Cement Supply Halt May Have Major Consequences for LKAB

Aerial view over Kiruna, Northern Sweden. LKAB operates iron ore mines in North Bothnia, Northern Sweden, and is considered the biggest iron ore producer in Europe. (Photo: Kiruna municipality)

Swedish mining giant LKAB believes the company may have a production drop of between 50 to 80 percent if it does not find a new cement supplier by October.

A shutdown limestone mine on the Swedish island Gotland in the Gulf of Bothnia may threaten LKAB’s production.

Swedish mining giant LKAB receives almost all its cement from Cementa, based on its limestone mine in Gotland Island. Yet in July last year, the Swedish Court on Land and Environment decided not to approve the company’s application about continuing operations after October this year.
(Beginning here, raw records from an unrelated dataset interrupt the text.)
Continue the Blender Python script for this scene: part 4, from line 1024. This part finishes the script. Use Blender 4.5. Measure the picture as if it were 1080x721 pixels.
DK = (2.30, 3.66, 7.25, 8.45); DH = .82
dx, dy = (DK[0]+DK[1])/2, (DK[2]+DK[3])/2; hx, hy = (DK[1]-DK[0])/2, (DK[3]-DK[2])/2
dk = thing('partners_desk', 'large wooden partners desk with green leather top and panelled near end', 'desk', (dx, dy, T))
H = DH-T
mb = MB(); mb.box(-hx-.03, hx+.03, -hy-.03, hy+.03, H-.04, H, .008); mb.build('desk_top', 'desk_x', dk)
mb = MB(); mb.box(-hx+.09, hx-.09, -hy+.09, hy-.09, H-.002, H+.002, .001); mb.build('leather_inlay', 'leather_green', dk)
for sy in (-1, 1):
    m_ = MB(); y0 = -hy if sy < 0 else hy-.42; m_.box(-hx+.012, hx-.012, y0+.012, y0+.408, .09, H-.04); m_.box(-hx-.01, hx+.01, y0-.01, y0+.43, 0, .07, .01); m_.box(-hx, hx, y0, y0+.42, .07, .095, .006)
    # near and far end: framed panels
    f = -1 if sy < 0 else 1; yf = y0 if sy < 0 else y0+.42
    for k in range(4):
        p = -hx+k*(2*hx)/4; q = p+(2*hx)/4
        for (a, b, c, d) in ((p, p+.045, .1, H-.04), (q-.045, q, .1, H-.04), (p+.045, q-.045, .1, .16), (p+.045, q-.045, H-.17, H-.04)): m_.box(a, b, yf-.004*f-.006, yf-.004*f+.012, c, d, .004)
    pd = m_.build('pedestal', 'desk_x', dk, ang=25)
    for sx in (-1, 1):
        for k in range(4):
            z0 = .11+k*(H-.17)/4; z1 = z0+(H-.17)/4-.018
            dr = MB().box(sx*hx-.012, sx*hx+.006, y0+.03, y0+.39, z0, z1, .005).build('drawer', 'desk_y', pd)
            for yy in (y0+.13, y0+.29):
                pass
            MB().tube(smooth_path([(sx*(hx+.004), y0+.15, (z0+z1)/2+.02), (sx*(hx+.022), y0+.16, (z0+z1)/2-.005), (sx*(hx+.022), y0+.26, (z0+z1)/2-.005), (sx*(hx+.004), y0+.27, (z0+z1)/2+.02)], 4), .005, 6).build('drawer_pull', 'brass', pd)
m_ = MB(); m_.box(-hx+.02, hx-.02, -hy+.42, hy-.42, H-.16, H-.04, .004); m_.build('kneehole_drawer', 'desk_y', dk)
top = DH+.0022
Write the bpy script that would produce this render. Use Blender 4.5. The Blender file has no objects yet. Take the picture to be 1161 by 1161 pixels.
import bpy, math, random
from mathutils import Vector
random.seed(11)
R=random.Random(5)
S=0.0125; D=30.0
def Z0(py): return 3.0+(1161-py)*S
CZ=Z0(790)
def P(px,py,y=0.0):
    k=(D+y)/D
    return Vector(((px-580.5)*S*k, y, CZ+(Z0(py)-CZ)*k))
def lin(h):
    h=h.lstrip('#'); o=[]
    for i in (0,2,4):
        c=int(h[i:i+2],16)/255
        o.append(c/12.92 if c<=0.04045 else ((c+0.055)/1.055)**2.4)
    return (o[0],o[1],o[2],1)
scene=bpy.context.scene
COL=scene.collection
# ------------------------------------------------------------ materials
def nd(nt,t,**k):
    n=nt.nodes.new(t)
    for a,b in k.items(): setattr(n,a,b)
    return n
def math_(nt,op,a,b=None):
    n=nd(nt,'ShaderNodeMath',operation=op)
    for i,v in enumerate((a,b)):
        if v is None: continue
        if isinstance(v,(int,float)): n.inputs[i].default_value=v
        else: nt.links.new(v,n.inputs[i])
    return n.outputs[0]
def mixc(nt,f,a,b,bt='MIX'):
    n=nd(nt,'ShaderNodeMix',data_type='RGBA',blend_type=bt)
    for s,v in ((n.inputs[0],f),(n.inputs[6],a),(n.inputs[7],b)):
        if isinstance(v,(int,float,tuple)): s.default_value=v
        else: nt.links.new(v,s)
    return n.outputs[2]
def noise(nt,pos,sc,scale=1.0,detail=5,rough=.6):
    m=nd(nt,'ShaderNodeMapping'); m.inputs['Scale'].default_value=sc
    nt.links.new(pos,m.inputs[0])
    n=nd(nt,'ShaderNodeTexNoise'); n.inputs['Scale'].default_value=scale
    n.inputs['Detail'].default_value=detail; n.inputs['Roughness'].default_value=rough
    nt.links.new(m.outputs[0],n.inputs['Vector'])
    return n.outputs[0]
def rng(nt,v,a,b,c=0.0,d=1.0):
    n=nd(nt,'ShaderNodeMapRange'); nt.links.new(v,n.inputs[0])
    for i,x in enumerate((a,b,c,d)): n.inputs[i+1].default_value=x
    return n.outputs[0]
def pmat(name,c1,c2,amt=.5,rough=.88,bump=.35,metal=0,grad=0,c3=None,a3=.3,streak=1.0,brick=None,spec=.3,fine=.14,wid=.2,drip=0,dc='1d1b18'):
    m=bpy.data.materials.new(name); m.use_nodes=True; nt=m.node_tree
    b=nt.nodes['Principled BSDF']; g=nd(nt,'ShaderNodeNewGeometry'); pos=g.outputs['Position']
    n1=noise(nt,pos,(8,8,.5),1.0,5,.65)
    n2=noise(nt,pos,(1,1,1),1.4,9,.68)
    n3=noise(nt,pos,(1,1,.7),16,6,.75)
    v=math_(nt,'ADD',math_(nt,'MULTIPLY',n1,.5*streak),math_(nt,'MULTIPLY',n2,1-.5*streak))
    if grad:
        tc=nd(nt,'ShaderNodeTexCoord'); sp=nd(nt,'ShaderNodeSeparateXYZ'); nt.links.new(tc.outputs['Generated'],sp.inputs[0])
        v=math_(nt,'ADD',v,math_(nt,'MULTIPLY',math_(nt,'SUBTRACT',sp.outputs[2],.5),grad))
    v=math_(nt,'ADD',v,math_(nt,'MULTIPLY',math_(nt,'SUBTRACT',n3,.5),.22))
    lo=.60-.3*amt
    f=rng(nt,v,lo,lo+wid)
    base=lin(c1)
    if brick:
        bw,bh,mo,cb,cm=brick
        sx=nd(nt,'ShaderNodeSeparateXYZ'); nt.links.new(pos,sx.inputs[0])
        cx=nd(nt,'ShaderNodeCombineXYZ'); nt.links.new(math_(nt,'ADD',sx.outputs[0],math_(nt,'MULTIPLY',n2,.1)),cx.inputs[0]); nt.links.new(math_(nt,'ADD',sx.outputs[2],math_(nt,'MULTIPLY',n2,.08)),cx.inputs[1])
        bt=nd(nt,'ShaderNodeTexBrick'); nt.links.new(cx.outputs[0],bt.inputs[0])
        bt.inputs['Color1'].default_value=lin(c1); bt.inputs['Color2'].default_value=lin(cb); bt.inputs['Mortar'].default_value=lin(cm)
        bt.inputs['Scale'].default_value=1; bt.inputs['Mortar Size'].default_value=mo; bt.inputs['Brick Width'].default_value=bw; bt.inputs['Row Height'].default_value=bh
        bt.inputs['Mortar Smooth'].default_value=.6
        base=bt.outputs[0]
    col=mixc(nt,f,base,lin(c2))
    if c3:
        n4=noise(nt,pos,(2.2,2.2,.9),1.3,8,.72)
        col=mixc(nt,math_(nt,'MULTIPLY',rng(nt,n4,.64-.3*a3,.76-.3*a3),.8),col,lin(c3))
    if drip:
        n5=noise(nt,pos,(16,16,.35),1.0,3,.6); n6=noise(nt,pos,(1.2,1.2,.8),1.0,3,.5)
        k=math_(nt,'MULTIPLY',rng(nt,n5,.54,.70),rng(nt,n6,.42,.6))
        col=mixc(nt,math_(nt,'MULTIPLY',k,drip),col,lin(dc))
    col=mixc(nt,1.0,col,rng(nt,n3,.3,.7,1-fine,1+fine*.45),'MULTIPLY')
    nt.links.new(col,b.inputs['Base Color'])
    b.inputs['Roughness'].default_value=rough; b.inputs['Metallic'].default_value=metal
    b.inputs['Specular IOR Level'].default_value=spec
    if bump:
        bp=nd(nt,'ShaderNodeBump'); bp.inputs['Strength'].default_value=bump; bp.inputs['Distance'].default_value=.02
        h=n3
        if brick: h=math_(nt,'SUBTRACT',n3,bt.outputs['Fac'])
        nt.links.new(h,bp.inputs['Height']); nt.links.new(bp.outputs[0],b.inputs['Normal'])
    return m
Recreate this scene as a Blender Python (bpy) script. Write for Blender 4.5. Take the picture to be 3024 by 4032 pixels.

Swedish broadcaster SVT reports this.

“If we cannot find a replacement for this by the last day of October, which will not be easy, we are talking about a production drop of somewhere in the range between 50 and 80 percent”, says LKAB’s Communications Director Niklas Johansson.

The company is already exploring solution options.

SVT says the company demanded a solution from the court system and the authorities, yet according to the Swedish Professor of Environmental Law Jonas Ebbesson, these requirements will be hard to comply with.

Limestone is one of the components used to make cement. LKAB uses large amounts of cement for concrete in security measures for their underground mines.